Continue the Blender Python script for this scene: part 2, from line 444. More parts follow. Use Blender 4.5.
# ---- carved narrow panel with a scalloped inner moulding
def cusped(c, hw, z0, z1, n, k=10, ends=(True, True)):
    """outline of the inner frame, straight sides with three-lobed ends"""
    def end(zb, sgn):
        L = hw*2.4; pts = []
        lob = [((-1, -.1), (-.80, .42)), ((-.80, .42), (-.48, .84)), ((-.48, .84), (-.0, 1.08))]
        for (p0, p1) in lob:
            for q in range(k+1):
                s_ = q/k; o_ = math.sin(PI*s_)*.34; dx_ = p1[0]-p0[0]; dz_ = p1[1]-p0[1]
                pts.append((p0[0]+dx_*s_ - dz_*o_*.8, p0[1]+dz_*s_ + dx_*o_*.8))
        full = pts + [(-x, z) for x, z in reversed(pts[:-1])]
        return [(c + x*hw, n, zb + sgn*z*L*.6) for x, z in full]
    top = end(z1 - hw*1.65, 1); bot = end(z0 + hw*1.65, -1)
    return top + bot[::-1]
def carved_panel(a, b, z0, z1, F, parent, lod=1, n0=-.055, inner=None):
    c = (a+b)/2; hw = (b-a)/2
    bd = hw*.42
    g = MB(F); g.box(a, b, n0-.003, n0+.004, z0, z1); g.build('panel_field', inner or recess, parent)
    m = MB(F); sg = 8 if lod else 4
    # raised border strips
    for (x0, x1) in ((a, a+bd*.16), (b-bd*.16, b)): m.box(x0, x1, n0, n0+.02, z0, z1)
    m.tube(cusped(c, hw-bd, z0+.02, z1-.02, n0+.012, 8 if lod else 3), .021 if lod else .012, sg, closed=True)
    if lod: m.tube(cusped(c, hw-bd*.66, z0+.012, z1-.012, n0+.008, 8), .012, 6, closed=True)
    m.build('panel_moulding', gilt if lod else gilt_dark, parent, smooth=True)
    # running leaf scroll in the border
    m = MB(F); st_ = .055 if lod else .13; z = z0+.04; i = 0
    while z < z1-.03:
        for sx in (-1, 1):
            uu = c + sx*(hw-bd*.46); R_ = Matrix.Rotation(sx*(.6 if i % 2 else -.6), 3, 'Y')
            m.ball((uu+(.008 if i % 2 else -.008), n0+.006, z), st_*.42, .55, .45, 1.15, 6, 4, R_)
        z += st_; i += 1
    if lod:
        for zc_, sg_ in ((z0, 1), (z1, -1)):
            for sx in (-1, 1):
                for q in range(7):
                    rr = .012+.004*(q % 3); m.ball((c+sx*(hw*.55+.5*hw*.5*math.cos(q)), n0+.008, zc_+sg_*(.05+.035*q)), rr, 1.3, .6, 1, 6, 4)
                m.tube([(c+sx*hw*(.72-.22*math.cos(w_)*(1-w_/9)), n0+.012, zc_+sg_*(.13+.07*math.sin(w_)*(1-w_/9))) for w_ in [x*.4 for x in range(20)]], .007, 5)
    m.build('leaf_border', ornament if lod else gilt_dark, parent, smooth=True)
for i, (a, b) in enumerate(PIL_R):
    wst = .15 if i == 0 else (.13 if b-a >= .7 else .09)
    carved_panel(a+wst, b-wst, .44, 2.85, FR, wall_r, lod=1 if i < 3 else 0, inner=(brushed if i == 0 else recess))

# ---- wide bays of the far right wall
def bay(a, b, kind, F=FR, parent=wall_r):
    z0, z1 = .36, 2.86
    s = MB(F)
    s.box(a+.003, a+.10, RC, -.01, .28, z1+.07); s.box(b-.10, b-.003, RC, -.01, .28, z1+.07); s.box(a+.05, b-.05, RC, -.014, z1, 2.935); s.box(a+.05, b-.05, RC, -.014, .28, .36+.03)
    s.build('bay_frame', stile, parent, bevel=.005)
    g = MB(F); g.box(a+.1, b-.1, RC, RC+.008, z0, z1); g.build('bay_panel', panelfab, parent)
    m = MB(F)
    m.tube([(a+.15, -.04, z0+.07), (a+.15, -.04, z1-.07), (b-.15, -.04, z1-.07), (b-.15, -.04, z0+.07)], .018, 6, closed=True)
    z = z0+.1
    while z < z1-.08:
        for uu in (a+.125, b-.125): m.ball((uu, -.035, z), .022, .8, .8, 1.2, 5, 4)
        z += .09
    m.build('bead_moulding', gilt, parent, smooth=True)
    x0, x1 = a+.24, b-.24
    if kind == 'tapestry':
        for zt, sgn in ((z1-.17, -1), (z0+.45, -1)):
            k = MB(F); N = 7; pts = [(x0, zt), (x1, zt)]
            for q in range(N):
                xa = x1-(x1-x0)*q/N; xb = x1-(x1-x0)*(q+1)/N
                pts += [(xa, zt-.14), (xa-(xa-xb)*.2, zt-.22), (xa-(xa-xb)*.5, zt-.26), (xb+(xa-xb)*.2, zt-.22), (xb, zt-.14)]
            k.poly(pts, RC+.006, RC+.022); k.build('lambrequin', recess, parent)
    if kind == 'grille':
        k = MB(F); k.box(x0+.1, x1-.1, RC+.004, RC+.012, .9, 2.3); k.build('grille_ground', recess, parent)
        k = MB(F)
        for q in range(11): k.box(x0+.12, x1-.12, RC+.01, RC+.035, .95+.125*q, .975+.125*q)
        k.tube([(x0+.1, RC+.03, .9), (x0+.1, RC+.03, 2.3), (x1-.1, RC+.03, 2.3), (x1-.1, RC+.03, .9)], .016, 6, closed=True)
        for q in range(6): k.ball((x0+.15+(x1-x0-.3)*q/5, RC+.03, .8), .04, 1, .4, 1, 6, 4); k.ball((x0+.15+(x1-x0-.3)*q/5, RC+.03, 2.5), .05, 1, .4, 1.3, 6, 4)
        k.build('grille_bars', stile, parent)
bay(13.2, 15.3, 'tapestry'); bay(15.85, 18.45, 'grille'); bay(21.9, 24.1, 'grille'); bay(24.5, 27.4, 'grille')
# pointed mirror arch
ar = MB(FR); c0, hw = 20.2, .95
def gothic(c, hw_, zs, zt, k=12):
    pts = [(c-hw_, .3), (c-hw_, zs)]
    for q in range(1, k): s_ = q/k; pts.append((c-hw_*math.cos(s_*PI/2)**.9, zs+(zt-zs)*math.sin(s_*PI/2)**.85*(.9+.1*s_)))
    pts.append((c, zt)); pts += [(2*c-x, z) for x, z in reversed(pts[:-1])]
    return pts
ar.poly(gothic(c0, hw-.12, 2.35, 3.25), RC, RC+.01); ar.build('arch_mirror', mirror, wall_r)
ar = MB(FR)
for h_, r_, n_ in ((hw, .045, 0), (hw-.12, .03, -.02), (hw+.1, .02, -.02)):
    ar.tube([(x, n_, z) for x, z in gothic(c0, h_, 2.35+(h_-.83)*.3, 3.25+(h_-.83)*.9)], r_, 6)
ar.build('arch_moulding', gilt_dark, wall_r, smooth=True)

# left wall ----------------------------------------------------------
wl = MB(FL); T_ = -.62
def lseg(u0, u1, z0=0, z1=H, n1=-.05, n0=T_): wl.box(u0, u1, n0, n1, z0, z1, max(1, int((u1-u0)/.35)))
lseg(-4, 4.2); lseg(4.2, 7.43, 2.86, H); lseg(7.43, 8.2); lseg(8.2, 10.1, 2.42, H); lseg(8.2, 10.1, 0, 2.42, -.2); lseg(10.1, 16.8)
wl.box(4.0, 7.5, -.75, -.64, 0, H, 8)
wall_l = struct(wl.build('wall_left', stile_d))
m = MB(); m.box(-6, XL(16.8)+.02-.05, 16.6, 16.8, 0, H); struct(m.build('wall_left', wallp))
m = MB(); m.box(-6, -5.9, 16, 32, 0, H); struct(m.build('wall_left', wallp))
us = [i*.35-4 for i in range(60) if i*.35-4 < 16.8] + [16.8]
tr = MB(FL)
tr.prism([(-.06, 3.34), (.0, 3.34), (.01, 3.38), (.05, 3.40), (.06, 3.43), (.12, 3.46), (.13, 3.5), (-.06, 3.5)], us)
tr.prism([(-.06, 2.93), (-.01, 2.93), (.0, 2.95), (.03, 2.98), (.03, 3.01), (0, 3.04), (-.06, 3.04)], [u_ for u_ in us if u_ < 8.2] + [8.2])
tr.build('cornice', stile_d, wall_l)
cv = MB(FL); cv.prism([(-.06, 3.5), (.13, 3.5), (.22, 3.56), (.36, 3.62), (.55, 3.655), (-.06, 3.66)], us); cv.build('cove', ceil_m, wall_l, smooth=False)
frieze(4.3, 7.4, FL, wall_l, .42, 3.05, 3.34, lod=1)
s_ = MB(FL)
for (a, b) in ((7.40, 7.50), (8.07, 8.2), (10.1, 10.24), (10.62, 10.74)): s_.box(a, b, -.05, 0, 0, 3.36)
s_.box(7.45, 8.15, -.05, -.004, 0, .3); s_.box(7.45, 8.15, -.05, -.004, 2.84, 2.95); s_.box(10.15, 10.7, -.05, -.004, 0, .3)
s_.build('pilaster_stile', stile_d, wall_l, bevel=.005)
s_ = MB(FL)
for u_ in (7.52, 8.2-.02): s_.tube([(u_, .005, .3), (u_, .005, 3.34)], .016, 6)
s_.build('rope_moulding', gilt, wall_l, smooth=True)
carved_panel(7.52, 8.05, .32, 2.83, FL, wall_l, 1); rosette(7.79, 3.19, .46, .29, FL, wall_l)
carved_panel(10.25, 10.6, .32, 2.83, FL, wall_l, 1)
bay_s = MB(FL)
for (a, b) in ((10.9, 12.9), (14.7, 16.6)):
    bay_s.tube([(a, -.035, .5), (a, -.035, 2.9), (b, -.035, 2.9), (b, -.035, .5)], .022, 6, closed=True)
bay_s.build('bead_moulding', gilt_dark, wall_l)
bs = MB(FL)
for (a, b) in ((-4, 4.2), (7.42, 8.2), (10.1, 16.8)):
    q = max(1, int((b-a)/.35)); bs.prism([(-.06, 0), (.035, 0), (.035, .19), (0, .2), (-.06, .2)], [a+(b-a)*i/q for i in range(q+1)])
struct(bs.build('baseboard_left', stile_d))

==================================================

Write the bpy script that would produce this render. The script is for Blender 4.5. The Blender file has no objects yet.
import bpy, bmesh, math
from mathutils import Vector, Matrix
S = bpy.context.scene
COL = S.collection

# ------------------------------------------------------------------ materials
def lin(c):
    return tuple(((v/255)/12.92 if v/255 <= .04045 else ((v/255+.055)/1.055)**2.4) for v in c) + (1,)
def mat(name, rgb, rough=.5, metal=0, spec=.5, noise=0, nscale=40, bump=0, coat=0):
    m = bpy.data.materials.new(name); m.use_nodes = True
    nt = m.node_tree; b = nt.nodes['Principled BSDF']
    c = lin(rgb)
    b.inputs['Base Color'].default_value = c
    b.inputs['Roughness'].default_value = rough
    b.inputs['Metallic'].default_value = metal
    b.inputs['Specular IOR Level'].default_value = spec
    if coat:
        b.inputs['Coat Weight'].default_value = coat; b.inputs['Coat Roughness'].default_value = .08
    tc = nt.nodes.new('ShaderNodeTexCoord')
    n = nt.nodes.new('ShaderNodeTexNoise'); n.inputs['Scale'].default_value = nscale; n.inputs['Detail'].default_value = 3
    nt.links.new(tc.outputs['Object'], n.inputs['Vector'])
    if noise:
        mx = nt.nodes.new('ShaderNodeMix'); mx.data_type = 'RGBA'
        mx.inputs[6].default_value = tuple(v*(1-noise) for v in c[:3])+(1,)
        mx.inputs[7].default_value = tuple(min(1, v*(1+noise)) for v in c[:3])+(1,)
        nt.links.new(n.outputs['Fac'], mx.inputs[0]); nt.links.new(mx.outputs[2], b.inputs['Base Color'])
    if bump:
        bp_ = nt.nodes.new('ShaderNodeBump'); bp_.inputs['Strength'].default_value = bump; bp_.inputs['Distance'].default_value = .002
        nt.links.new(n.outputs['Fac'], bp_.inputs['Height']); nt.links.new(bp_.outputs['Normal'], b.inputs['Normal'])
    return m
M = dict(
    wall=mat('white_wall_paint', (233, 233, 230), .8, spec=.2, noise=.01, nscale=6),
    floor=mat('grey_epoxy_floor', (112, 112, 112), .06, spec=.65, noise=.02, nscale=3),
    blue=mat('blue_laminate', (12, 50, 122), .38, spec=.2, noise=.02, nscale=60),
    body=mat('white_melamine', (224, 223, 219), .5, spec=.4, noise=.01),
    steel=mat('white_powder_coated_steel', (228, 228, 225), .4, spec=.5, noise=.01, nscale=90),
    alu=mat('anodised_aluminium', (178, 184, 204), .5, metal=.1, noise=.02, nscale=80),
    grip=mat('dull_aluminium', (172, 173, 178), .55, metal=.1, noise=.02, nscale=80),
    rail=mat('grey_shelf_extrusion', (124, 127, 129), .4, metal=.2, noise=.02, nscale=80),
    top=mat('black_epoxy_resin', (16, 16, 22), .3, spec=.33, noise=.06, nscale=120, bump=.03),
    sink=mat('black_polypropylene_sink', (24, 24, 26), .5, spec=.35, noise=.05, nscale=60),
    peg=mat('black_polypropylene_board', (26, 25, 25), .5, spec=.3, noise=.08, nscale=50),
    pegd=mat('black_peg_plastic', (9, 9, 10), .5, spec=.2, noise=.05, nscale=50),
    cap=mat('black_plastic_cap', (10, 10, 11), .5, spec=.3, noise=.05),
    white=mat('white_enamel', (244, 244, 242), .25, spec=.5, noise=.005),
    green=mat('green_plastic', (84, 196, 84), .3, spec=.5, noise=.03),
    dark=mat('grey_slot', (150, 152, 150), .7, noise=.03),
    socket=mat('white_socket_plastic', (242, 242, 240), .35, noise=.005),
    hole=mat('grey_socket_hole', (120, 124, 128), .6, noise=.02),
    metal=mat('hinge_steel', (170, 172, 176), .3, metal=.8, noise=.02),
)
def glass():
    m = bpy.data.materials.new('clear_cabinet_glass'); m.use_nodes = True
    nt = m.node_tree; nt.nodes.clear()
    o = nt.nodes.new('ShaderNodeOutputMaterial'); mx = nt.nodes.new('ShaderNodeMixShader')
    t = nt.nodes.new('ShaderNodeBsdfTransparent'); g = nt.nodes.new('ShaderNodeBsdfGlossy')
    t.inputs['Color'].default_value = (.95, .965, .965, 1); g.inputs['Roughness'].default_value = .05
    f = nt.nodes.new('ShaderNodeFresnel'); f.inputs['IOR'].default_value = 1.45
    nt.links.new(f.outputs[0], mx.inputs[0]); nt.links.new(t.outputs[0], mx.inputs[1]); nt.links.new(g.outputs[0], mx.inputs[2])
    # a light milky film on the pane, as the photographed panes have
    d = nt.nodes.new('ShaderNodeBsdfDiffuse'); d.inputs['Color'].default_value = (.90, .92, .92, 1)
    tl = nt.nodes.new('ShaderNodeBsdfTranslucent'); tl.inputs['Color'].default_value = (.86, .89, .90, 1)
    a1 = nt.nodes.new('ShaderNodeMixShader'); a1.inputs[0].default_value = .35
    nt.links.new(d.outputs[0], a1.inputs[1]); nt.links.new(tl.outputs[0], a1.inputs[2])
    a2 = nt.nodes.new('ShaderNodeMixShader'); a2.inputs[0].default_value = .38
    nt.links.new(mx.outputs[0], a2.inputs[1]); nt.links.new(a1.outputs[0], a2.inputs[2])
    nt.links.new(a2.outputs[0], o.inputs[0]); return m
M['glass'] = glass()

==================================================

> [What the task requires]
Starting at the line that holds "Write the bpy", copy each line exactly and stop after the line that holds "COL = S.collection".

> [Answer to the exercise]
Write the bpy script that would produce this render. The script is for Blender 4.5. The Blender file has no objects yet.
import bpy, bmesh, math
from mathutils import Vector, Matrix
S = bpy.context.scene
COL = S.collection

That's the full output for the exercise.